U.S. Foreign Policy: The Paradox of World Power
Chapter Summary
This chapter explores the paradox of American power in two distinct historical periods. The first begins with the nation’s founding and extends through World War I, during which the United States charted a course of unilateral action, avoiding diplomatic entanglements with the great powers of Europe while building an industrial economy that would make the United States a major force in global trade markets. This period witnessed tremendous territorial expansion. In short, with the acquisition of the Louisiana Territory from France, followed by the displacement of Spain from Florida, the subsequent demise of the Spanish empire in Latin America, and the favorable resolution of lingering trade and territorial difference, with Great Britain in the War of 1812, the United States was free to exercise regional hegemony.
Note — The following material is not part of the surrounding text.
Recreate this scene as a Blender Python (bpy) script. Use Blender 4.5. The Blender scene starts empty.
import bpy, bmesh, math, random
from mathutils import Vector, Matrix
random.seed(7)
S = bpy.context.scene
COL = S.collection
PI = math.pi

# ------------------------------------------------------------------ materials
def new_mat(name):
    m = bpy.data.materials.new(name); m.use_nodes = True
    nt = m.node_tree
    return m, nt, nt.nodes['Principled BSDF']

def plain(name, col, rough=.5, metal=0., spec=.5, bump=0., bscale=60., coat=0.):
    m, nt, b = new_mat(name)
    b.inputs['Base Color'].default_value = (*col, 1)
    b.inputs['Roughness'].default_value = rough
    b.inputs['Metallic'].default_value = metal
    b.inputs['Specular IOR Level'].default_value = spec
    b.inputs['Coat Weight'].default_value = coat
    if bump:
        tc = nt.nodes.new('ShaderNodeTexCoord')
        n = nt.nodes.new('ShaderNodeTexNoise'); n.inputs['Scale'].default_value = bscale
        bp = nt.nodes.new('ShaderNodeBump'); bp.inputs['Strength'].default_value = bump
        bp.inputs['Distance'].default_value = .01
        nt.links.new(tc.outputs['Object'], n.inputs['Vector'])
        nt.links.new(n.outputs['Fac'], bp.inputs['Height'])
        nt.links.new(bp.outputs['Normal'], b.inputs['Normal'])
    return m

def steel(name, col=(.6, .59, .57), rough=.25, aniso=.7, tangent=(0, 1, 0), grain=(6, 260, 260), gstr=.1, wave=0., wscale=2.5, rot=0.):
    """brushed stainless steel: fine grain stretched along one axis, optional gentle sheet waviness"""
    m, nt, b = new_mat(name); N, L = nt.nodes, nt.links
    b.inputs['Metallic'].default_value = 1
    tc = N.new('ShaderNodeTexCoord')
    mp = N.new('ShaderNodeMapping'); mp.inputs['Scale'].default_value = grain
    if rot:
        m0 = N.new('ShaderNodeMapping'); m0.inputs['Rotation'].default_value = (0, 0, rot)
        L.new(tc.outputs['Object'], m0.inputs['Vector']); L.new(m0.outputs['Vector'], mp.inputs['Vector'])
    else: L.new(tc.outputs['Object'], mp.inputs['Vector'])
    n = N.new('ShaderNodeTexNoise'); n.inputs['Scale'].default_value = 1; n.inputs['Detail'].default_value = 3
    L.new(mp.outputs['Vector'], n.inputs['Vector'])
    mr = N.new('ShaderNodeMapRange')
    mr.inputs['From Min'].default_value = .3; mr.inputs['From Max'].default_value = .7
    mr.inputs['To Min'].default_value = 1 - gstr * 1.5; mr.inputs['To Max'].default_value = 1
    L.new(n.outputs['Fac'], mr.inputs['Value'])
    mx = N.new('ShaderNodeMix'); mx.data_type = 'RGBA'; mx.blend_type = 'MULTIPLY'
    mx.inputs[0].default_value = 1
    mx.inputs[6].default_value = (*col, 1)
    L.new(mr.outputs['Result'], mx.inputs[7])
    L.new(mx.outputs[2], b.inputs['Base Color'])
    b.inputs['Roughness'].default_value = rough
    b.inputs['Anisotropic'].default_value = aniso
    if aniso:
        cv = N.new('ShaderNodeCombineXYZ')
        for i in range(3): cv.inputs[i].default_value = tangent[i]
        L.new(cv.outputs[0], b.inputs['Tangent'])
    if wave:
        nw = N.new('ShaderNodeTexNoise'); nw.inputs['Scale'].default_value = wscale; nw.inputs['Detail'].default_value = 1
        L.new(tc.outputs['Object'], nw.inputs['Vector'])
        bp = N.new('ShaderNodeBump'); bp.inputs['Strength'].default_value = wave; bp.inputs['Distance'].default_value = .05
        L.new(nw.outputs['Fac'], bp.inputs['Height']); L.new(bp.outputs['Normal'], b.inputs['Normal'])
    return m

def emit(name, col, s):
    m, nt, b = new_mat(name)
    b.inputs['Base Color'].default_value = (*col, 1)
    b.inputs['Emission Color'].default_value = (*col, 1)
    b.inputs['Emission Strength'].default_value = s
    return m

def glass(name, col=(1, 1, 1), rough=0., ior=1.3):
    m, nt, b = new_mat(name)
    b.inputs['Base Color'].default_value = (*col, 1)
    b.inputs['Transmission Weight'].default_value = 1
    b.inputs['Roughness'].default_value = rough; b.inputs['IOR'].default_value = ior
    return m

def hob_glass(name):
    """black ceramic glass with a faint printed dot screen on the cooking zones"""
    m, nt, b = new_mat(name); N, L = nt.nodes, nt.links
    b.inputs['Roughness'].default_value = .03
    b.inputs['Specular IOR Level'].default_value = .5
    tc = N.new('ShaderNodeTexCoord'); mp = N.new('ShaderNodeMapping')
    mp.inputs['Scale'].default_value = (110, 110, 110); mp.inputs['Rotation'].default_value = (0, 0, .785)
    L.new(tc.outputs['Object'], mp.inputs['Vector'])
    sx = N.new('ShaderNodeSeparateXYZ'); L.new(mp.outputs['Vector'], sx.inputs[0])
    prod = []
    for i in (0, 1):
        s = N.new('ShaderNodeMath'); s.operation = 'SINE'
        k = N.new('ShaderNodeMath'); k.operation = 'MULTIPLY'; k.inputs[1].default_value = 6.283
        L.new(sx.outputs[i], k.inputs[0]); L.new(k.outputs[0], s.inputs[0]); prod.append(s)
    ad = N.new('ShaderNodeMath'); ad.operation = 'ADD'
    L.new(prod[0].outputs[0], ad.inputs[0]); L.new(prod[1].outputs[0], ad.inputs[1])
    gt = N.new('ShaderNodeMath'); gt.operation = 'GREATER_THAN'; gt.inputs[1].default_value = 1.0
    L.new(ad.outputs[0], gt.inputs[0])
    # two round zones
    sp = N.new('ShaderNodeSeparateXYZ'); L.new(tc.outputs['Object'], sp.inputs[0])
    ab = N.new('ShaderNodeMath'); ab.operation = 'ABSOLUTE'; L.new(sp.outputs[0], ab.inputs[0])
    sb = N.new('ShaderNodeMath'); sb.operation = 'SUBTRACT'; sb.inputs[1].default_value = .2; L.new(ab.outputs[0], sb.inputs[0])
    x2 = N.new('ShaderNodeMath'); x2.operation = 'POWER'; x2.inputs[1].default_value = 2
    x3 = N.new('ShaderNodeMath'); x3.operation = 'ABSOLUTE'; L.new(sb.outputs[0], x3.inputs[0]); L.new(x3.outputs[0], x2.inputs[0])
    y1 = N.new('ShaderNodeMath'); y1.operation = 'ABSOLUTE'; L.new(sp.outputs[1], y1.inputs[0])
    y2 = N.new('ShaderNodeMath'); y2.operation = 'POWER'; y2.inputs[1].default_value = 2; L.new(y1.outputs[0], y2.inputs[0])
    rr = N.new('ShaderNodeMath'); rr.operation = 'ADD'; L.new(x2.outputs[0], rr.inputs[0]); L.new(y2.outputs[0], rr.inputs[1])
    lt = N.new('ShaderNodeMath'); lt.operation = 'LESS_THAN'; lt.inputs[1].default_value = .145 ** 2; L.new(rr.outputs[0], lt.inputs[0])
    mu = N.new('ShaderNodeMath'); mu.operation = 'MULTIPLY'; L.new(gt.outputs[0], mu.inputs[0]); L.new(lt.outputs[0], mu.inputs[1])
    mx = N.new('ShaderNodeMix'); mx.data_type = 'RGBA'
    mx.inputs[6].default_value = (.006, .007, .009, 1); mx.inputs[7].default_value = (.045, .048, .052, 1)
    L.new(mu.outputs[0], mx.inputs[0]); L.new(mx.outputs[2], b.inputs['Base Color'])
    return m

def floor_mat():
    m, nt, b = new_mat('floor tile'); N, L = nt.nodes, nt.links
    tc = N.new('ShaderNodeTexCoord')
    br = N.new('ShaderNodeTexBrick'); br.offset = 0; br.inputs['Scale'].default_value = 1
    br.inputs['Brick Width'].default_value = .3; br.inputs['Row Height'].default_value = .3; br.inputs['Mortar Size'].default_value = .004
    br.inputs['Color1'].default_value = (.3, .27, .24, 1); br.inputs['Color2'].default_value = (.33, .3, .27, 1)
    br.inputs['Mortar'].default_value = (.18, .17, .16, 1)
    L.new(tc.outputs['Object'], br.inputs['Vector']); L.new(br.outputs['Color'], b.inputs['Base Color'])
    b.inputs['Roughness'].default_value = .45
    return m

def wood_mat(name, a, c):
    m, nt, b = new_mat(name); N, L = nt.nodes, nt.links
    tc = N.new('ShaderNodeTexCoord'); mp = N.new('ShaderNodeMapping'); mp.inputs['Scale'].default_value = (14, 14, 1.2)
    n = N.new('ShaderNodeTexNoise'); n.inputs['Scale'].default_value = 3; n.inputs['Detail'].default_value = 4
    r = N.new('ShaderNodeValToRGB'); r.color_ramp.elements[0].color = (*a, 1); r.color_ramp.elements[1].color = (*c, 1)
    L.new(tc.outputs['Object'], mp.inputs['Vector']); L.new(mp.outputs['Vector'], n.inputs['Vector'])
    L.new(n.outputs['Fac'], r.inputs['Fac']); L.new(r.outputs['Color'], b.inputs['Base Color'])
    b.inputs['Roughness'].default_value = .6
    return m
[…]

In 1823, to cement this new state of affairs while discouraging any would-be competitors from intruding upon its sphere of influence, President James Monroe proclaimed the Monroe Doctrine, politically separating the United States from Europe, and declaring future colonization in the Western Hemisphere a threat to U.S. national security.
The second period covers the conduct of U.S. foreign policy once the country became a great power in the 20th century. The United States began the century in the midst of a struggle to colonize the Philippines and then asserted hegemonic control over Central America. Emerging from the world wars with unprecedented military strength and economic clout, U.S. leaders then became engulfed in the Cold War with the Soviet Union and other communist states. The Soviet Union’s collapse in 1991 left the United States in the position of unprecedented global primacy. Even so, maintaining this status proved more difficult than expected as regional conflicts and civil wars ignited in many parts of the world. The United States found that even after the end of the Cold War, ethnic and religious conflicts, along with global terrorism, present problems for the “new world order.”